Конечно, все это не означало, что у партийных работников на местах опускались руки. В этих условиях они продолжали делать все от них зависящее, чтобы переломить набирающие силу негативные тенденции. Благодаря их самоотверженным усилиям удалось предотвратить застой в образовании, науке, социальной сфере, культуре; даже экономика хоть и медленно, но все же двигалась вперед.
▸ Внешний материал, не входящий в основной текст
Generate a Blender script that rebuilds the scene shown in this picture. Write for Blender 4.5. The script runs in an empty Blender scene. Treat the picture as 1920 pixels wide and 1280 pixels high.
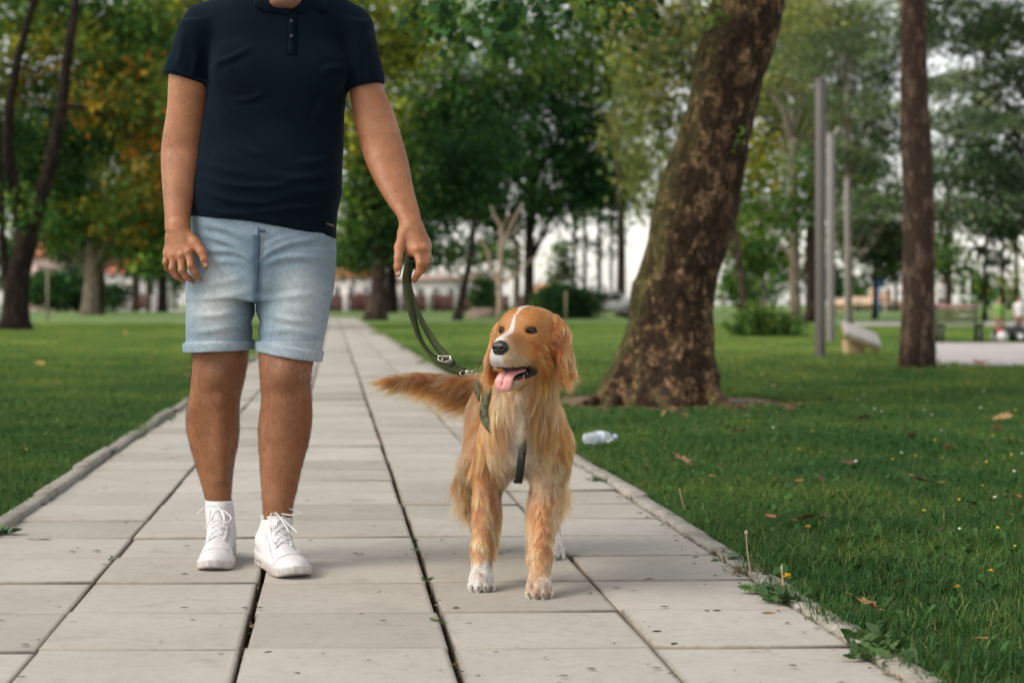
import bpy, math, random
import numpy as np
from mathutils import Vector, Matrix, kdtree

random.seed(7)
RNG = np.random.default_rng(7)
sc = bpy.context.scene

# ---------------------------------------------------------------- camera
FPX = 3200.0          # focal length in photo pixels (1920 wide)
CAM_H = 0.70
HOR = 570.0           # horizon row
cam_d = bpy.data.cameras.new("camera")
cam = bpy.data.objects.new("camera", cam_d)
sc.collection.objects.link(cam)
sc.camera = cam
cam.location = (0, 0, CAM_H)
cam.rotation_euler = (math.radians(90), 0, 0)
cam_d.sensor_width = 36
cam_d.lens = 36 * FPX / 1920
cam_d.shift_y = -(640 - HOR) / 1920
cam_d.clip_start = 0.1
cam_d.clip_end = 3000
cam_d.dof.use_dof = True
cam_d.dof.focus_distance = 4.15
cam_d.dof.aperture_fstop = 3.7
cam_d.dof.aperture_blades = 0

# ---------------------------------------------------------------- sky, sun, exposure
SUN_EL, SUN_AZ = math.radians(42), math.radians(248)      # azimuth clockwise from +Y
world = bpy.data.worlds.new("World")
sc.world = world
world.use_nodes = True
wn = world.node_tree.nodes
wl = world.node_tree.links
wn.clear()
w_out = wn.new("ShaderNodeOutputWorld")
w_bg = wn.new("ShaderNodeBackground")
w_sky = wn.new("ShaderNodeTexSky")
w_sky.sky_type = 'NISHITA'
w_sky.sun_disc = False
w_sky.sun_elevation = SUN_EL
w_sky.sun_rotation = SUN_AZ
w_sky.air_density = 1.0
w_sky.dust_density = 1.0
w_sky.ozone_density = 0.6
w_hs = wn.new("ShaderNodeHueSaturation")
w_hs.inputs['Saturation'].default_value = 0.26
w_bg.inputs['Strength'].default_value = 0.142
wl.new(w_sky.outputs[0], w_hs.inputs['Color'])
w_tint = wn.new('ShaderNodeMix'); w_tint.data_type = 'RGBA'; w_tint.blend_type = 'MULTIPLY'; w_tint.inputs[0].default_value = 1.0
w_tint.inputs[7].default_value = (1.03, 1.0, 0.955, 1)
wl.new(w_hs.outputs[0], w_tint.inputs[6])
wl.new(w_tint.outputs[2], w_bg.inputs['Color'])
wl.new(w_bg.outputs[0], w_out.inputs['Surface'])
sun_d = bpy.data.lights.new("sun", 'SUN')
sun = bpy.data.objects.new("sun", sun_d)
sc.collection.objects.link(sun)
sun_d.energy = 1.45
sun_d.angle = math.radians(30)
sun_d.color = (1.0, 0.90, 0.76)
_sd = Vector((math.sin(SUN_AZ) * math.cos(SUN_EL), math.cos(SUN_AZ) * math.cos(SUN_EL), math.sin(SUN_EL)))
sun.rotation_euler = _sd.to_track_quat('Z', 'Y').to_euler()
sc.view_settings.view_transform = 'Standard'
sc.view_settings.look = 'None'
sc.view_settings.exposure = 0.84
sc.view_settings.gamma = 1
sc.view_settings.use_curve_mapping = False
sc.cycles.max_bounces = 6
sc.cycles.transparent_max_bounces = 8
sc.cycles.use_denoising = True

# ---------------------------------------------------------------- helpers
def W(u, v, Y):
    """photo pixel at depth Y -> world point"""
    return np.array([(u - 960.0) * Y / FPX, Y, CAM_H - (v - HOR) * Y / FPX])

def GY(v):
    return CAM_H * FPX / (v - HOR)

def link(o, parent=None):
    sc.collection.objects.link(o)
    if parent is not None:
        o.parent = parent
    return o

def tag(o, label=None, cat=None, group=None, kind=None):
    if label: o['label'] = label
    if cat: o['category'] = cat
    if group: o['group'] = group
    if kind: o['kind'] = kind
    return o

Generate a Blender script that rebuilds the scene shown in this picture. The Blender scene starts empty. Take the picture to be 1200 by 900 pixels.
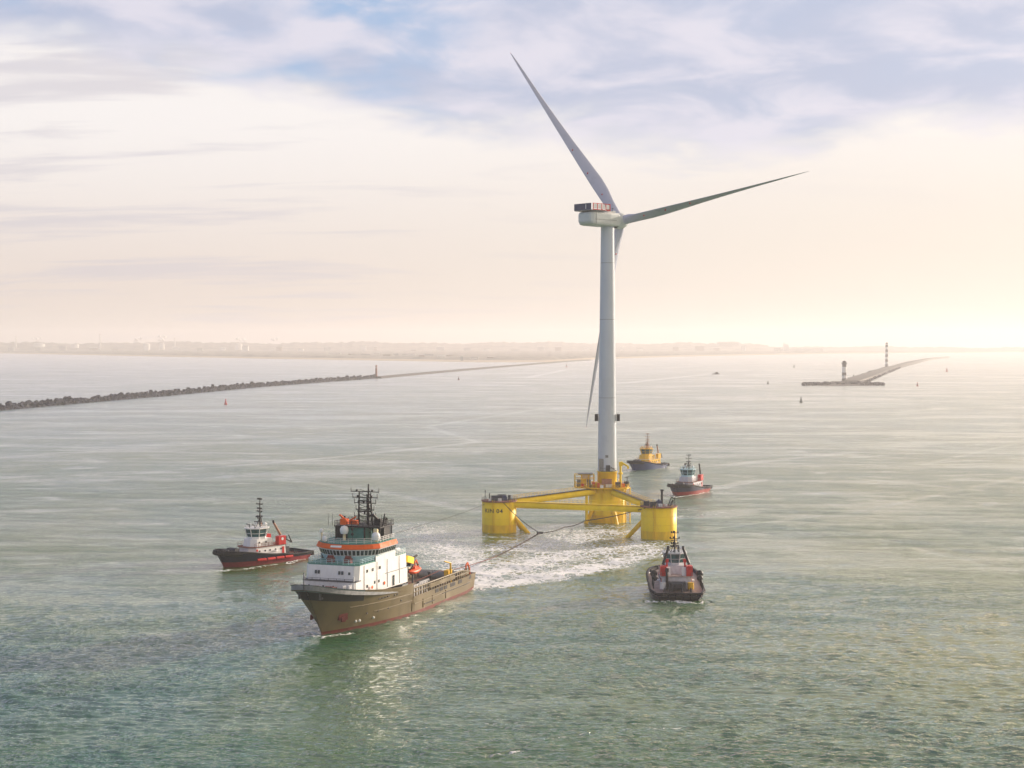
import bpy, bmesh, math, random
import numpy as np
from mathutils import Vector, Matrix
R = math.radians
random.seed(7)
rng = np.random.default_rng(7)
scene = bpy.context.scene
COL = scene.collection

# ------------------------------------------------------------------ camera, sky, sun, exposure
F = 1850.0; H = 62.0; HY = 402.0                 # focal length in px of a 1200 px wide picture, camera height
PITCH = math.atan((450 - HY) / F)
cam = bpy.data.cameras.new('camera')
cam.sensor_width = 36; cam.lens = F / 1200 * 36
cam.clip_start = 1; cam.clip_end = 90000
camo = bpy.data.objects.new('camera', cam); COL.objects.link(camo)
camo.location = (0, 0, H); camo.rotation_euler = (R(90) - PITCH, 0, 0)
scene.camera = camo
scene.view_settings.view_transform = 'Standard'
scene.view_settings.look = 'None'
scene.view_settings.gamma = 1
scene.view_settings.use_curve_mapping = False
scene.view_settings.exposure = 0.42
scene.cycles.volume_bounces = 1
scene.cycles.max_bounces = 6
scene.cycles.diffuse_bounces = 3
scene.cycles.glossy_bounces = 3
scene.cycles.use_denoising = True
try: scene.cycles.denoising_prefilter = 'ACCURATE'
except Exception: pass
SUN_AZ, SUN_EL = 52.0, 14.0                      # azimuth clockwise from +Y
sd = Vector((math.sin(R(SUN_AZ)) * math.cos(R(SUN_EL)), math.cos(R(SUN_AZ)) * math.cos(R(SUN_EL)), math.sin(R(SUN_EL))))
sl = bpy.data.lights.new('sun', 'SUN'); sl.energy = 5.0; sl.angle = R(0.6); sl.color = (1.0, 0.84, 0.69)
so = bpy.data.objects.new('sun', sl); COL.objects.link(so)
so.rotation_euler = sd.to_track_quat('Z', 'Y').to_euler()
so.location = (300, 100, 400)

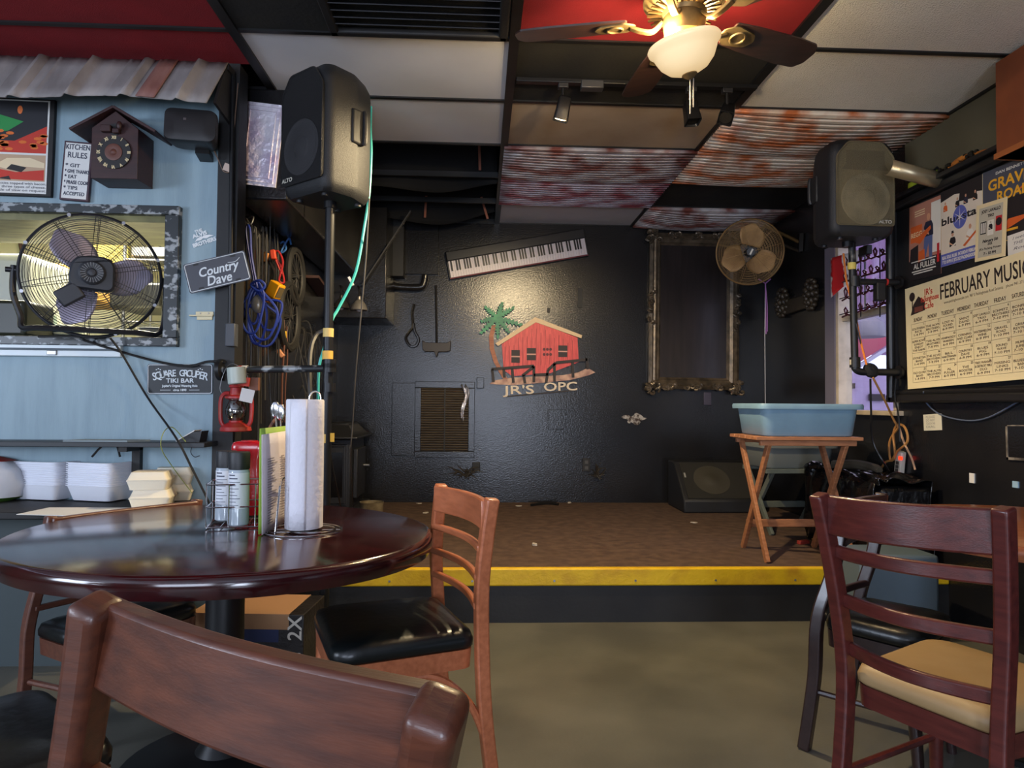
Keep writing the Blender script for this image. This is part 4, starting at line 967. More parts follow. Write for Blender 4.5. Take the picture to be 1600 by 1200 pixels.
tag(MB(TR(p)).box((0, 0, 0), (.04, .03, .06)).build('brown_block', flat((120, 78, 60))), 'small brown block behind the paper tag', 'block')
# electrical box and conduit on the corner post
t = thing('electrical_box', 'dark grey switch box with conduit on the black corner post', 'electrical box')
p, q = onY(351, 541, YK - .06), onY(367, 505, YK - .06)
MB().span((p.x, YK - .06, p.z), (q.x, YK - .012, q.z)).build('box', mat('dark_grey_box', (62, 66, 74), .5), t, bevel=.004)
c0, c1 = onY(360, 506, YK - .03), onY(366, 170, YK - .03)
MB().cyl((c0.x, YK - .03, q.z - .005), (c1.x - .01, YK - .03, ZC - .05), .012, seg=10).build('conduit', M['blackmetal'], t)
# cables hanging on the side wall
def hang(y, off, z0, z1, sway=.02, n=7):
    return [V((XL + off + random.uniform(-.01, .01) + sway * math.sin(k), y + random.uniform(-.02, .02), z0 + (z1 - z0) * k / n)) for k in range(n + 1)]
blu = mat('blue_rubber_cable', (30, 52, 140), .45)
t = thing('blue_cord_coil', 'looped blue extension cord hung on a hook next to the tilted plate', 'extension cord')
hk = onY(387, 352, 3.62)
b = MB()
for i in range(6):
    wx = [.06, .075, .05, .065, .04, .085][i]; px = [392, 410, 401, 420, 396, 412][i]; bt = [520, 530, 536, 515, 505, 540][i]
    lo = onY(px, bt, 3.62 + .015 * i); up = onY(400, 440 + 4 * i, 3.62 + .01 * i)
    b.tube(smoothpath([up, up + V((-wx * .7, 0, -.08)), lo + V((-wx, 0, .12)), lo + V((-wx * .4, -.01, .01)), lo + V((wx * .5, -.01, .01)), lo + V((wx, 0, .14)), up + V((wx * .6, 0, -.05))], 6, True), .0065, 6, True)
b.build('loops', blu, t)
MB().tube(smoothpath([onY(398, 445, 3.61), onY(390, 400, 3.61), onY(385, 365, 3.61), hk, onY(391, 362, 3.61), onY(393, 400, 3.61), onY(402, 450, 3.61)], 6), .0065, 6).build('top_loop', blu, t)
MB().tube(smoothpath([onY(384, 340, 3.64), onY(392, 350, 3.62), onY(396, 338, 3.64), (XL, 3.7, hk.z + .06)], 5), .004, 6).build('hook', M['steel'], t)
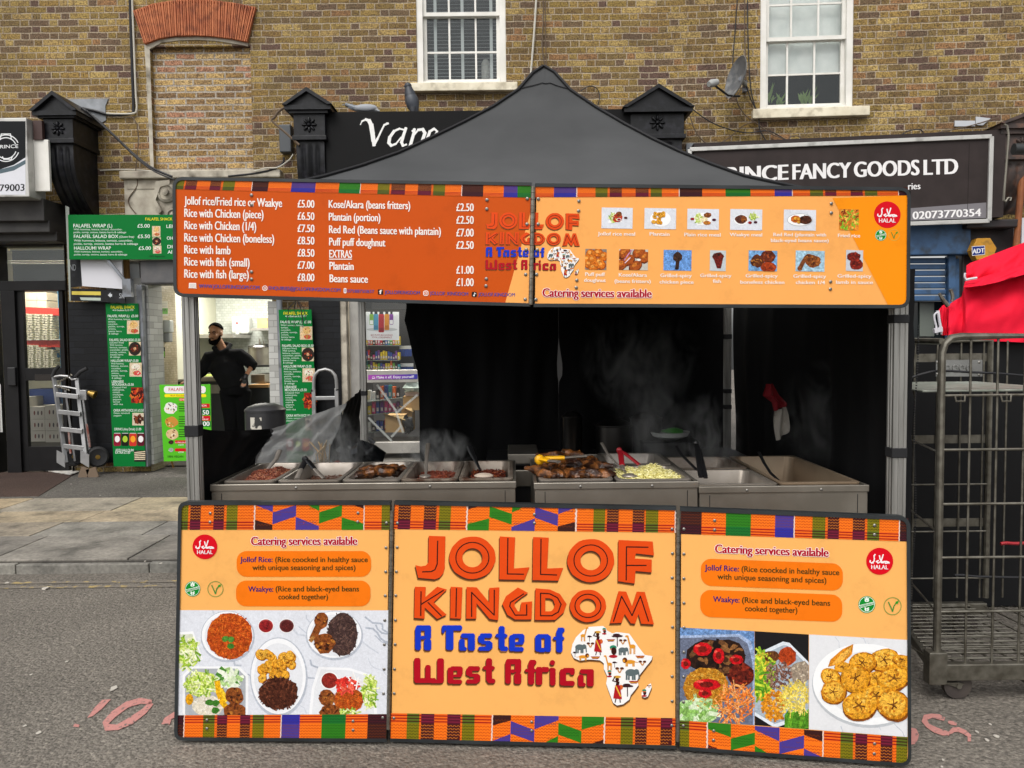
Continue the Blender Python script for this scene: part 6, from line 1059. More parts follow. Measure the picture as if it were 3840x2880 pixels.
bx('hanging_board', 'm2', 195, 325, 1020, 840, 9.9, 9.93, mt('chalkboard', '1c2222', r=.6, c2='262b2a'), label='black board hung behind the fanlight of the glass door shop', cat='board')
cs = H1
pw_ = vert(9.58); a = Art(pw_, 'z5', .0004)
bx('window_poster', 'z5', -60, 830, 12, 1205, 9.6, 9.604, mt('white_poster', 'c8c8c4'), label='white poster with gold edge at the left edge of the picture', cat='poster')
# rack with wrapped bundles
rk = T('pallet_rack', P('m6', 340, 800, 10.35), 'red and blue storage rack seen through the glass door', 'rack'); RED = mt('red_rack_paint', 'b8382c', r=.45); BLU = mt('blue_rack_paint', '2f6f96', r=.45)
for y0, y1 in ((268, 312), (540, 584)): m = MB(); m.bar(P('m6', 150, (y0 + y1) / 2 - 4, 10.35), P('m6', 525, (y0 + y1) / 2 + 12, 10.35), .05, .1); m.build('beam', RED, rk, smooth=False, bev=.006)
for x0, x1 in ((510, 548), (148, 170)): m = MB(); a_, b_ = P('m6', x0, 250, 10.42), P('m6', x1, 250, 10.42); m.box((a_.x, 10.4, PZ), (b_.x, 10.46, a_.z + .6)); m.build('upright', BLU, rk, smooth=False)
m = MB(); m.bar(P('m6', 440, 580, 10.42), P('m6', 512, 690, 10.42), .03); m.build('brace', BLU, rk, smooth=False)
bm_ = MB(); bm_.cur = hx('d0cdb8')
def bun(m):
    m.grid(lambda a, b: ((a - .5) * .092, -.09, (b - .5) * .029 * (1 - .2 * abs(2 * a - 1) ** 3) + .003 * math.sin(a * 17)), 8, 4); m.cur = hx('8a8a68'); m.box((-.012, -.094, -.007), (.02, -.091, .008)); m.cur = hx('c4c0a8'); m.box((-.046, -.089, -.0135), (.046, .09, .0135))
bun(bm_); proto = bm_.build('bundle', PAINTC, loc=(0, 0, 0)); pme = proto.data; bpy.data.objects.remove(proto)
def bundle(p, lab, grp):
    o = bpy.data.objects.new('bundle', pme); sc.collection.objects.link(o); o.location = p; o.rotation_euler = (0, rnd(-.04, .04), rnd(-.08, .08)); o.scale = (rnd(.97, 1.05), 1, rnd(.78, .9)); tag(o, lab, 'bundle', grp)
for c in range(5):
    for r_ in range(11): q = P('m6', 195 + c * 64, 528 - r_ * 20.5 + c * 2, 10.4); bundle(q, 'small white wrapped bundle stacked on the upper red beam behind the glass door', 'wrapped bundles on the upper shelf')
    for r_ in range((11, 11, 11, 10, 9)[c]): q = P('m6', 205 + c * 64, 782 - r_ * 19 + c, 10.4); bundle(q, 'small white wrapped bundle in the lower stack behind the glass door', 'wrapped bundles in the lower stack')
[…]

Как вспоминает Геннадий Андреевич, для того чтобы преодолеть рутину традиционных подходов к наболевшим вопросам, приходилось подчас использовать буквально каждую отдушину, улавливать каждое новое веяние, сулящее благоприятные перемены. Именно так удалось, например, сдвинуть с мертвой точки решение проблемы личных земельных участков и подсобных хозяйств промышленных предприятий. Известно, что существовавшие тогда ограничения при строительстве индивидуальных домов, выделении приусадебных и дачных участков вызывали раздражение как у сельского, так и у городского населения. Ведь доходило даже до того, что в дачных домах отопление запрещали устанавливать. Вокруг этой темы велись бесконечные споры в руководстве ЦК КПСС, где возобладало мнение Суслова и Зимянина, полагавших, что развитие подсобных хозяйств будет способствовать распространению частнособственнических настроений. В то же время большинству здравомыслящих партийных руководителей был очевиден социальный и экономический эффект, который принесет снятие нелепых препон, увеличение количества и размеров индивидуальных наделов — земли в стране было достаточно. Сторонникам такого подхода удалось обозначить свою идею в одном из выступлений Брежнева, вставив туда слова о том, что в выполнении сельхозпрограммы большим подспорьем являются индивидуальные участки, которые дают до тридцати процентов сельхозпродуктов[5]. Генеральный секретарь эти слова «озвучил», а партийные работники на местах не мешкая расценили их как руководство к действию. Так, отдел пропаганды Орловского обкома выпустил плакат, посвященный развитию подсобных хозяйств, вместе с сельхозотделом и областным управлением сельского хозяйства разработал меры по поддержке в этом вопросе населения и трудовых коллективов. И дело продвинулось.
5
См.: Суханов В. И. Советское поколение и Геннадий Зюганов. М.: ИТРК РСПП, 1999. С. 86–88.